Wybuch w pociągu w Indiach, zginęło 5 osób
Wybuch w zatłoczonym pociągu pasażerskim we wschodnich Indiach zabił co najmniej pięciu ludzi. 50 osób jest rannych, w tym 25 ciężko - informuje policja.
Eksplozja nastąpiła w pobliżu stacji kolejowej Belakoba, ok. 550 kilometrów na północ od Kalkuty, stolicy stanu Bengal Zachodni, w chwili, kiedy pociąg zatrzymał się na stacji w drodze do popularnego wśród turystów miasta Dżalpaiguri. Zniszczone zostały dwa wagony.
Wydaje się, że była to potężna bomba; liczba ofiar może znacznie wzrosnąć w ciągu kilku najbliższych godzin - powiedział funkcjonariusz policji Radż Kanodżia.
Na miejscu są służby ratownicze i policja. Pociąg w panice opuściły setki pasażerów.
Wciąż nie wiadomo, czy był to zamach, a jeśli tak, to kto mógł go dokonać. Policja potwierdza jedynie, że ma informacje o obecności w tym rejonie rebeliantów z sąsiedniego stanu Asam i lokalnego ugrupowania ekstremistycznego znanego jako Organizacja Wyzwolenia Katampuru (nazwa regionu).
W lipcu tego roku w serii zamachów bombowych na pociągi w Bombaju zginęło ok. 200 ludzi.
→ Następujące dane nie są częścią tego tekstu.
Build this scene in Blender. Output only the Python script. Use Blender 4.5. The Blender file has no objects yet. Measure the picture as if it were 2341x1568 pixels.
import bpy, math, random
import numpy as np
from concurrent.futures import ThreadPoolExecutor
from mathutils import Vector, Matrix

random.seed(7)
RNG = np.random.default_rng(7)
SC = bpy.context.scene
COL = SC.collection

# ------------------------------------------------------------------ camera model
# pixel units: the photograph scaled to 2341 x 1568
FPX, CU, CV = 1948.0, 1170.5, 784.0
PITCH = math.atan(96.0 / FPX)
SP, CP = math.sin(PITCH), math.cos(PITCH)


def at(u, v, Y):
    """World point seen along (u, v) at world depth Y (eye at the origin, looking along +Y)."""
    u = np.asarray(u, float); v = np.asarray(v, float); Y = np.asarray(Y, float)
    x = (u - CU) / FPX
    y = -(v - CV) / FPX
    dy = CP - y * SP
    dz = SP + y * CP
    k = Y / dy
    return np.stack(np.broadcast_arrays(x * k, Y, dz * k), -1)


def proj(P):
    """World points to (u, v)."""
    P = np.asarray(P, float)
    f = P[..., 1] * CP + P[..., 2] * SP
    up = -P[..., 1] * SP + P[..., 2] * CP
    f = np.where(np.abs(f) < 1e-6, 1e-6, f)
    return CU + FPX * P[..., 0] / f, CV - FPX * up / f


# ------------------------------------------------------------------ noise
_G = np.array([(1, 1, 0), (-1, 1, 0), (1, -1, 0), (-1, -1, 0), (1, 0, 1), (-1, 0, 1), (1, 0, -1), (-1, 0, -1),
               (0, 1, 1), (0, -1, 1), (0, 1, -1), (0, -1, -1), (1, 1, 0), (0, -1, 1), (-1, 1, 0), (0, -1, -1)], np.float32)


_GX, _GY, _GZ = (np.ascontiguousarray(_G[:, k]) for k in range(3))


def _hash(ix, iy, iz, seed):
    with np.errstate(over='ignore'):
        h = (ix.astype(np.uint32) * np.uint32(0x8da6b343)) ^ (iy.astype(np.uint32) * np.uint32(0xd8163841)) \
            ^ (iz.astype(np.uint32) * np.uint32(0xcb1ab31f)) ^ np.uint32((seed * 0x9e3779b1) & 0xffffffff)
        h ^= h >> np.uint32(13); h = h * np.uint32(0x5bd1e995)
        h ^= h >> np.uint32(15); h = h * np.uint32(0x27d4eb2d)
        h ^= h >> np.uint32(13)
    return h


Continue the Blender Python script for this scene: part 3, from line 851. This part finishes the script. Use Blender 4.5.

Do zamachów nikt się nie przyznał. Władze podkreśliły, że sposób ich przeprowadzenia przypominał taktykę stosowaną przez radykalnych islamskich bojowników kaszmirskich.
W podobnym skoordynowanym ataku kaszmirskich separatystów w zeszłym roku w Delhi eksplodowały w tym samym czasie trzy bomby, zabijając 59 ludzi.